Les gnostiques lui préfèrent le mariage spirituel,
c’est-à-dire le mariage de l’âme avec son
image divine (l’esprit), seul capable de libérer l’âme
de la matière. En s’unissant à son double céleste,
l’âme s’affranchit complètement des tentations
de ce monde, et garantit sa libération…
Cet
affranchissement à l’égard du monde, qui
faisait des gnostiques, selon leur propre terme, des «étrangers»,
attira la haine du monde, qui n’avait sur eux ? à partir
de ce moment ? aucune emprise. C’est parce que les manichéens,
héritiers des gnostiques, refusaient ? notamment ? de combattre
dans l’armée, qu’ils furent persécutés
par le pouvoir civil…
Les
hérétiques étaient d’autant plus dangereux
qu’ils remettaient l’ensemble du système social
en question. Le refus de la procréation, de même que
le refus d’amasser les richesses de ce monde, sont bien sûr
deux éléments prégnants du caractère
anti-social du gnosticisme. Ils ne sont pas les seuls toutefois.
Ne faisant aucune distinction statutaire entre les sexes, les gnostiques
mettaient la femme sur un pied d’égalité avec
l’homme. Elle pouvait enseigner, baptiser, exorciser – autant
de choses qui lui était interdite au sein de l’orthodoxie
romaine. Cette place, exceptionnelle dans l’Antiquité (où les
seules femmes qui peuvent espérer une certaine instruction,
sont les seules femmes libres d’alors : les courtisanes) explique
que les écrits gnostiques soient les seuls qui aient conservé le
souvenir du rôle que joua exactement Marie-Madeleine auprès
de Jésus...
En
favorisant le christianisme romain au détriment du christianisme
gnostique, le pouvoir politique n’a fait que servir ses intérêts.
Il a jugulé un mouvement de libération de l’homme
non pas basé sur la libération politique et extérieure
de l’individu (rappelons que pour Jésus, il convient
de laisser à César ce qui est à César…),
mais sur sa libération spirituelle et intérieure (le
Royaume, proclame Jésus dans l’Evangile de Thomas,
n’est
pas à l’extérieur de l’homme mais à l’intérieur…),
la seule à pouvoir véritablement remettre en question
un système socio-politique (l’Histoire est une démonstration
poignante du caractère vain des révolutions politiques…).
Le christianisme est entre ses mains devenu un instrument de contrôle
de la pensée.

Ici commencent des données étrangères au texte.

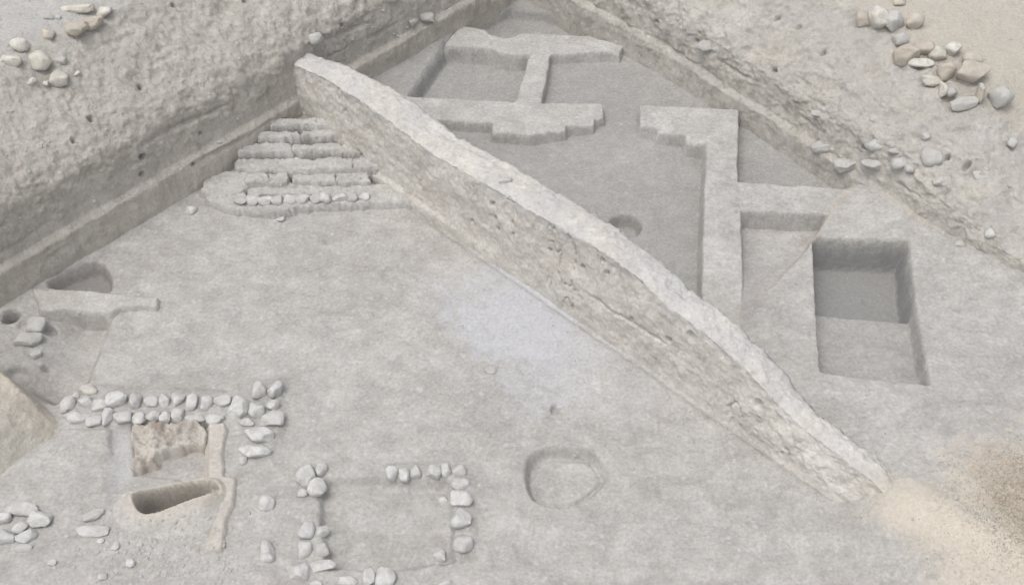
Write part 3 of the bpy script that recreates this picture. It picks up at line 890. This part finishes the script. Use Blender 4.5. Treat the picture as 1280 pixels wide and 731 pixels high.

Cette instrumentalisation de la religion, en
privant le monde occidental du véritable christianisme, l’a
ce faisant dépossédé d’une richesse spirituelle équivalent à celle
du bouddhisme, dont la gnose chrétienne dérive très
certainement (Reposant sur les deux principes fondateurs de la démarche
bouddhiste : le cycle infernal des réincarnations (ou Samsara)
dont l’adepte doit se libérer, et l’Eveil (terme
employé par plus d’un auteur gnostique…), la Gnose
serait ainsi, d’une certaine manière le «chaînon
manquant» entre le bouddhisme et le christianisme…).